■ The request
Everything from the line with "What Blender Python" down to the line with "COL = scene.collection" below must be printed exactly, those two lines included. Exclude pictures.

— begin —

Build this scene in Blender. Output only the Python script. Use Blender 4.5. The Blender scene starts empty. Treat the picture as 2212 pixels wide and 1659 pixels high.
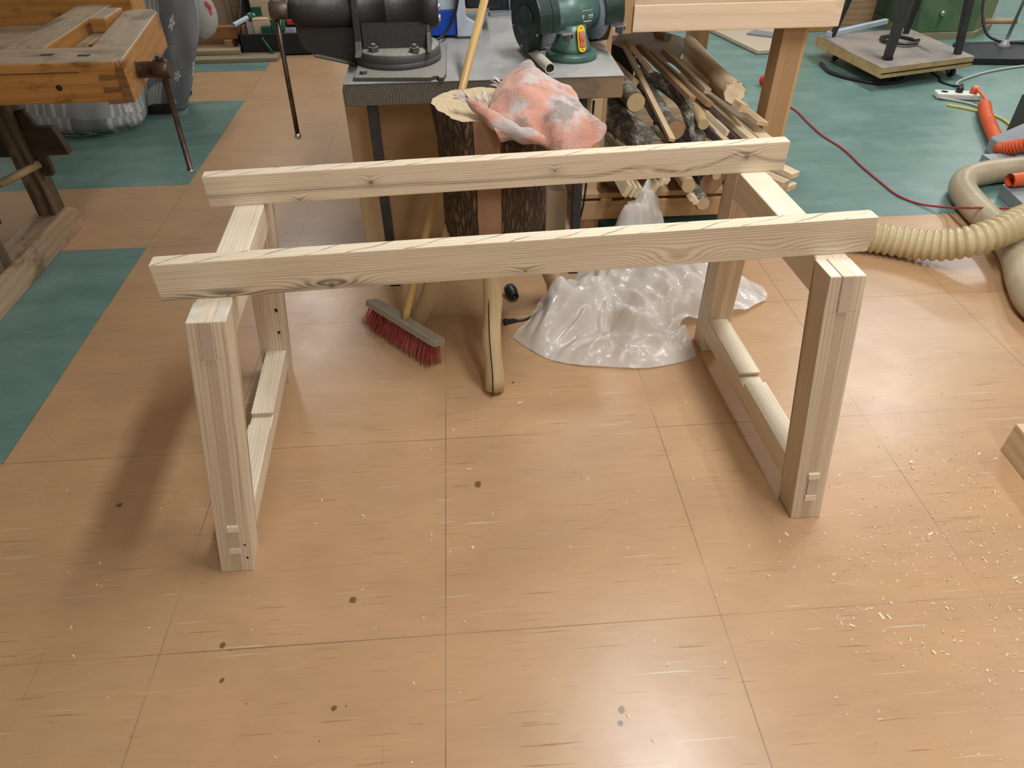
import bpy, bmesh, math, random
from mathutils import Vector, Matrix, noise as mnoise
random.seed(7)
C = bpy.context.scene.collection
SC = bpy.context.scene
V = Vector
# ---------------------------------------------------------------- camera, world, exposure, large lights
cam_d = bpy.data.cameras.new('camera'); cam = bpy.data.objects.new('camera', cam_d); C.objects.link(cam)
cam_d.sensor_width = 36.0; cam_d.lens = 36.0 * 1514.5 / 2212
cam_d.clip_start = 0.05
R = [[0.997359, -0.05287, 0.049804], [-0.072114, -0.63891, 0.765894], [-0.008672, -0.767462, -0.641036]]
cam.matrix_world = Matrix(((R[0][0], -R[0][1], -R[0][2], 0), (R[1][0], -R[1][1], -R[1][2], 0), (R[2][0], -R[2][1], -R[2][2], 1.5), (0, 0, 0, 1)))
SC.camera = cam
w = bpy.data.worlds.new('world'); SC.world = w; w.use_nodes = True
w.node_tree.nodes['Background'].inputs[0].default_value = (0.9, 0.95, 1.0, 1)
w.node_tree.nodes['Background'].inputs[1].default_value = 0.05
SC.view_settings.view_transform = 'Standard'; SC.view_settings.look = 'None'
SC.view_settings.gamma = 1.0; SC.view_settings.exposure = -0.24
try: SC.view_settings.use_curve_mapping = False
except Exception: pass
# fluorescent tubes hang in rows along Y: (x, y, watts, length)
LAMPS = [(0.95, 1.55, 74, 1.5), (0.95, -1.6, 60, 1.5), (3.7, 1.3, 32, 1.5), (3.7, 4.9, 80, 1.5), (0.95, 5.2, 32, 1.5), (-1.8, 6.6, 40, 1.5), (6.0, 7.2, 60, 1.5)]
for x, y, p, ln in LAMPS:
    ld = bpy.data.lights.new('fluorescent_light', 'AREA'); ld.shape = 'RECTANGLE'; ld.size = 0.22; ld.size_y = ln; ld.energy = p
    ld.color = (0.97, 0.985, 1.0)
    lo = bpy.data.objects.new('fluorescent_light', ld); C.objects.link(lo); lo.location = (x, y, 2.935)

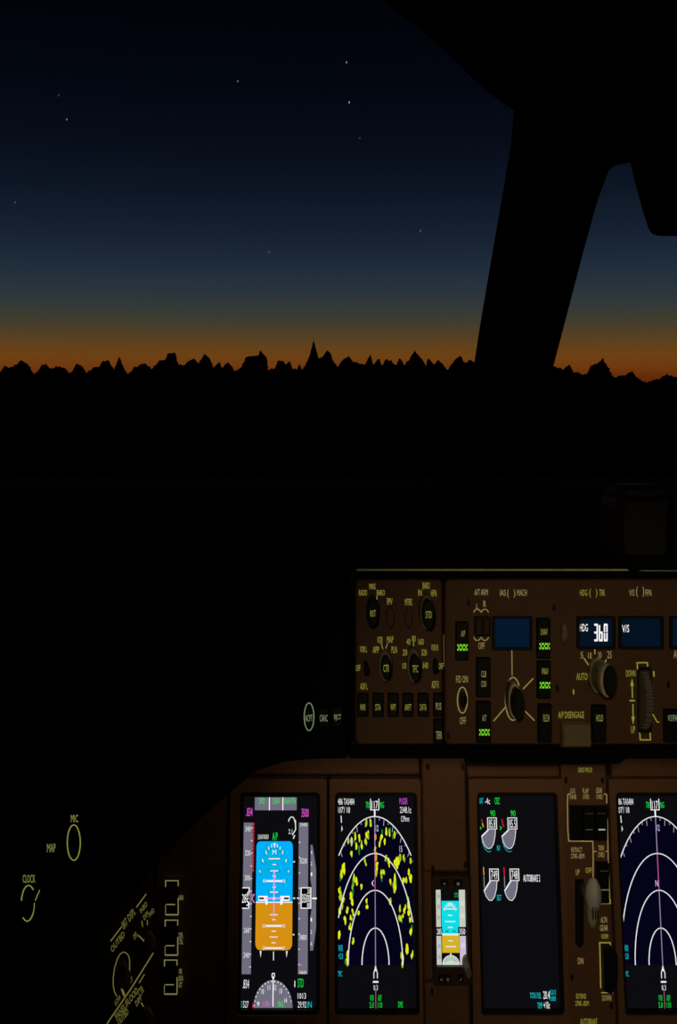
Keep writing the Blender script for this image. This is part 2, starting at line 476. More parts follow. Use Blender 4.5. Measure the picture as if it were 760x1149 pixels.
# left wing of the hood coming back towards the pilot
mb = MB(WING); mb.mat(BLACK)
mb.slab([(-70, 640), (388, 640), (390, 850), (350, 851), (320, 854), (290, 864), (262, 886), (230, 914), (180, 965), (110, 1052), (60, 1122), (28, 1180), (-70, 1180)], -0.05, 0.0, .004, 3)
build('side_wing', mb, t)
def dlbutton(cx, cy, txt, ring, wd):
    mb = MB(WING); mb.mat(BUTTON)
    if ring: mb.knob(cx, cy, 4.6, 14, [(1, 0), (1, .004), (.85, .006)])
    else: mb.slab(rr(cx - 6, cy - 11, cx + 6, cy + 11, 1.5), 0, .005, .001, 1)
    p = build('push_button', mb, t)
    l = MB(WING); l.mat(LETG); l.text(txt, cx, cy, wd, 7.5, .0064)
    if ring: l.line(ell(cx, cy, 5.4, 15.5, 0, 360, 40), 1.0, .0008, True)
    build('legend', l, p)
dlbutton(347, 804, 'ACPT', True, 8); dlbutton(363.5, 804, 'CANC', False, 8.5); dlbutton(379, 803.5, 'RJCT', False, 7.5)
# MIC switch, MAP light and CLOCK switch on the wing
mb = MB(WING); mb.mat(BUTTON); mb.knob(83, 945, 5.6, 16, [(1, 0), (1, .0015), (.8, .002)]); p = build('microphone_switch', mb, t)
l = MB(WING); l.mat(LETD); l.line(ell(83.2, 945, 7.3, 19.8, 0, 360, 44), 1.3, .001, True); l.text('MIC', 84, 918, 8, 8.5, .001); build('legend', l, p)
mb = MB(WING); mb.mat(BUTTON); mb.knob(33, 1013, 5.6, 16, [(1, 0), (1, .0015), (.8, .002)]); p = build('clock_switch', mb, t)
l = MB(WING); l.mat(LETD); l.line(ell(32.5, 1013, 8, 20, 172, 48, 24), 1.3, .001); l.line(ell(31, 1013, 7.8, 20, 2, -128, 24), 1.3, .001)
l.line([(45, 998), (40, 1010)], 1.0, .001); l.text('CLOCK', 33, 985.5, 14, 9, .001); build('legend', l, p)
mb = MB(WING); mb.mat(BUTTON); mb.knob(58, 978, 5.6, 12, [(1, 0), (1, .0015), (.8, .002)]); p = build('map_light_knob', mb, t)
l = MB(WING); l.mat(LETD); l.text('MAP', 58, 951, 9.5, 9.5, .001); build('legend', l, p)

# small box lying on the hood
bt = root('equipment_box', Vector(((725 - CX) / F * .93, .93, ZT + .006)), 'small dark rounded box standing on the hood at the right edge', 'box')
BP = Plane((0, .90, zof(600, .90)), (0, -1, .06), 600)
BOXM = surf('dark_brown_plastic', (36, 28, 24), .5, spec=.3)
mb = MB(BP); mb.mat(BOXM); mb.slab(rr(694, 556, 755, 633, 9, 16), -.06, 0, .012, 7); build('body', mb, bt)
mb = MB(BP); mb.mat(BOXM); mb.slab(rr(698, 545, 752, 562, 8, 8), -.055, -.004, .008, 5); build('lid', mb, bt)

# ==================================================== CONTROL PANELS
O = .0006   # height of printed marks above a plate
def button(t, x0, y0, x1, y1, leg, bars=None, pl=MCP, h=.006, mat=None, lm=None, name='push_button'):
    mb = MB(pl); mb.mat(mat or BUTTON); mb.slab(rr(x0, y0, x1, y1, 1.2), 0, h, .0012, 1.1)
    p = build(name, mb, t)
    if leg:
        l = MB(pl); l.mat(lm or LET)
        for s, cx, cy, w_, h_ in leg: l.text(s, cx, cy, w_, h_, h + .0004)
        build('legend', l, p)
    if bars:
        cx, cy = bars; b = MB(pl); b.mat(BAR)
        for k in range(3):
            for i in range(3):
                for j in range(3):
                    if (i + j) % 2 == 0:
                        x = cx - 5.6 + k * 3.9 + i * 1.2; y = cy - 3.6 + j * 2.4
                        b.rect(x, y, x + 1.2, y + 2.2, h + .0004)
        build('light_bar', b, p)
    return p
def screw(t, cx, cy, pl=MCP):
    mb = MB(pl); mb.mat(SCREW); mb.knob(cx, cy, 1.8, 4, [(1, 0), (1, .0012), (.7, .0018)], 12); build('screw', mb, t)

# ---- flight display control panel (left)
t = root('display_control_panel', MCP.P(448, 838), 'brown display control panel with MINS and BARO knobs left of the autopilot panel', 'control panel')
mb = MB(MCP); mb.mat(BROWN3); mb.slab(rr(399, 650, 497, 836, 5, 8), -.006, 0, .002, 2); build('face_plate', mb, t)
l = LM(MCP); l.mat(LETY)
for s, x, y, w_, h_ in (('RADIO', 407.5, 665, 9, 6.5), ('BARO', 427.5, 665, 9, 6.5), ('MTRS', 458.5, 675.5, 8, 7.5), ('IN', 471.5, 665, 4, 7), ('APP', 423.0, 711, 0, 0)):
    if w_: l.text(s, x, y, w_, h_, O)
for s, x, y, w_, h_ in (('MINS', 418, 658, 7, 6.5), ('FPV', 437.5, 675, 6, 7.5), ('BARO', 478.5, 657, 8, 7.5), ('HPA', 487, 665.5, 6.5, 7.5),
                        ('VOR', 426.5, 718, 6, 7.5), ('MAP', 438, 717.5, 7, 7.5), ('APP', 422, 729, 7, 7.5), ('PLN', 442.5, 729, 6, 7.5),
                        ('VOR L', 408, 728.5, 8, 7), ('OFF', 402, 749.5, 5, 7), ('ADF L', 408.5, 770, 8, 7),
                        ('40', 458.5, 720, 4, 7), ('80', 464.5, 716.5, 4, 7), ('160', 472.5, 720, 6, 7), ('20', 454.5, 732, 5, 7), ('320', 476, 732, 6, 7),
                        ('10', 454, 747, 4, 7), ('640', 477.5, 746.5, 6, 7), ('VOR R', 488, 726.5, 8, 7), ('OFF', 495, 747.5, 5, 7), ('ADF R', 488.5, 768, 8, 8)):
    l.text(s, x, y, w_, h_, O)
l.mat(LET)
l.line([(428, 722), (430, 729)], .8, O); l.line([(435, 722), (433, 728), (435.5, 733), (435.5, 737)], .8, O)
l.line([(464.5, 720), (464, 724), (467, 730), (467.5, 736)], .8, O); l.line([(456.5, 737), (458, 741)], .8, O); l.line([(423, 669), (423, 673)], .9, O)
l.mat(glow(88, 78, 52)); l.line([(498, 712), (498.4, 748)], .7, O)
build('marking', l, t)
def knob(t, cx, cy, rx, ry, ph, m1, txt=None, tw=6, th=6, m2=None, knurl=.05, inner=.72, name='knob', lm=None):
    mb = MB(MCP); mb.mat(m1); mb.knob(cx, cy, rx, ry, [(1, 0), (1, ph * .45), (.94, ph * .5)], 32, knurl)
    p = build(name, mb, t)
    mb = MB(MCP); mb.mat(m2 or m1); mb.knob(cx, cy, rx * inner, ry * inner, [(1, ph * .5), (1, ph * .95), (.9, ph)], 28, knurl * .6)
    q = build('cap', mb, p)
    if txt:
        l = MB(MCP); l.mat(lm or LETY); l.text(txt, cx, cy, tw, th, ph + .0005); build('legend', l, q)
    return p
knob(t, 418, 686, 7.5, 19, .018, BLKPL, 'RST', 6, 7, inner=.8)
mb = MB(MCP); mb.mat(BROWN3); mb.knob(438, 692, 4.5, 12, [(1, 0), (1, .005), (.85, .007)]); build('round_button', mb, t)
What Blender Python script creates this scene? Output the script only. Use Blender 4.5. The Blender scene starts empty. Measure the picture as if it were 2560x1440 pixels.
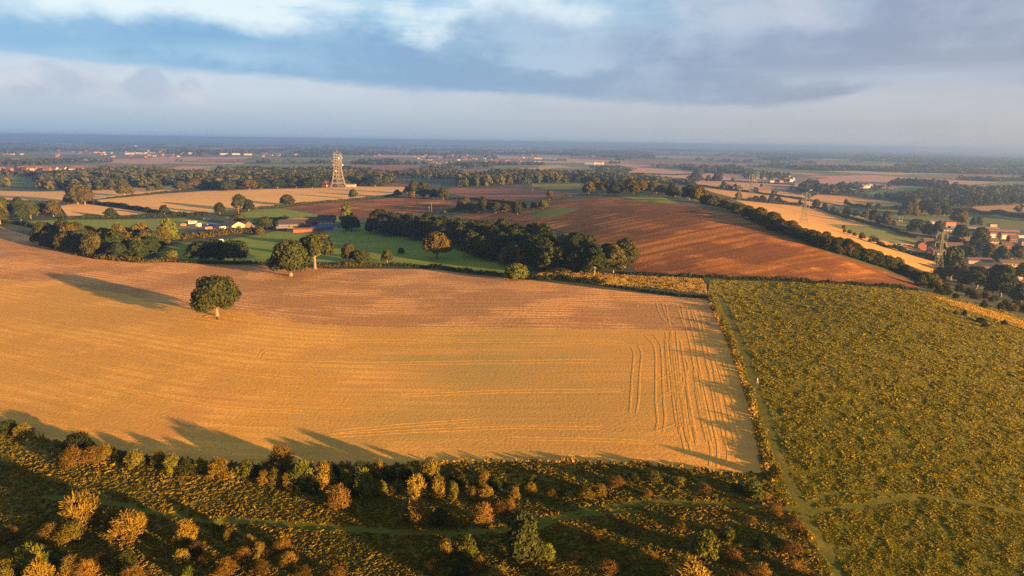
import bpy, bmesh, math, random
import numpy as np
from mathutils import Vector, Matrix
from mathutils.geometry import delaunay_2d_cdt

rng = np.random.default_rng(7)
random.seed(7)
scene = bpy.context.scene
COL = scene.collection

# ------------------------------------------------------------------ camera
F = 1706.0            # focal length in photo pixels (2560 wide)
CAMZ = 65.0
PITCH, ROLL = 12.1, 0.83

def cam_rot(p, r):
    a = math.radians(90 - p)
    rx = np.array([[1, 0, 0], [0, math.cos(a), -math.sin(a)], [0, math.sin(a), math.cos(a)]])
    b = math.radians(r)
    rz = np.array([[math.cos(b), -math.sin(b), 0], [math.sin(b), math.cos(b), 0], [0, 0, 1]])
    return rx @ rz
RC = cam_rot(PITCH, ROLL)

def rays(P):
    P = np.asarray(P, float).reshape(-1, 2)
    d = np.stack([(P[:, 0] - 1280) / F, -(P[:, 1] - 720) / F, -np.ones(len(P))], 1)
    d = d @ RC.T
    return d / np.linalg.norm(d[:, :2], axis=1)[:, None]      # unit horizontal length

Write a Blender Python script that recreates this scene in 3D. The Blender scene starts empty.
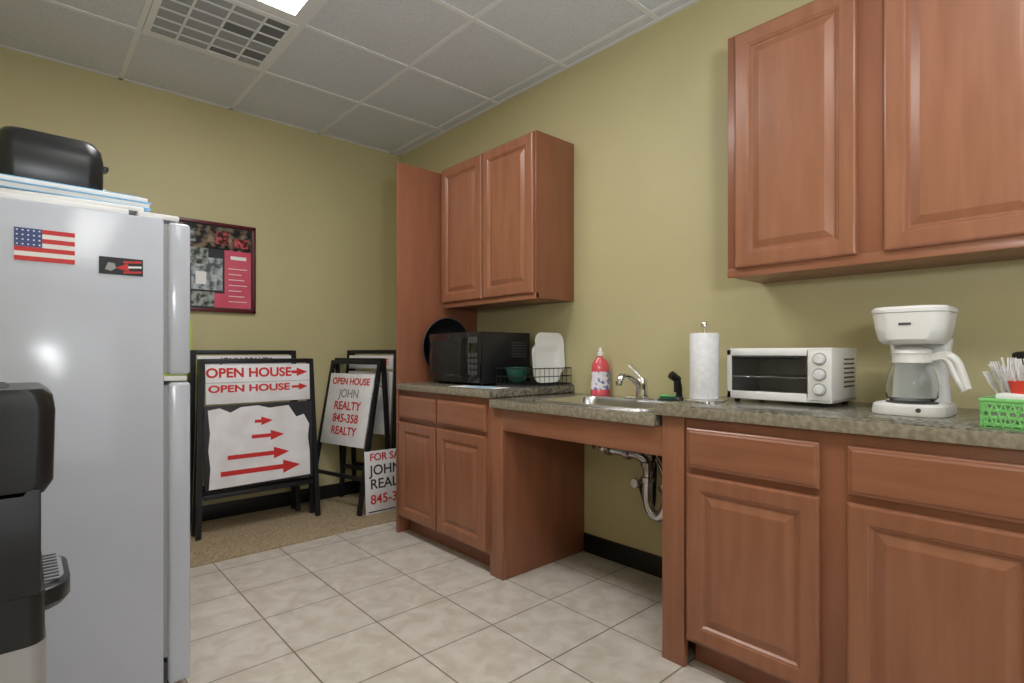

— end —

■ Result of the exercise
What Blender Python script creates this scene? Output the script only. Use Blender 4.5. The Blender scene starts empty. Measure the picture as if it were 2560x1440 pixels.
import bpy, bmesh, math, random
import numpy as np
from mathutils import Vector, Matrix
from mathutils.geometry import delaunay_2d_cdt

rng = np.random.default_rng(7)
random.seed(7)
scene = bpy.context.scene
COL = scene.collection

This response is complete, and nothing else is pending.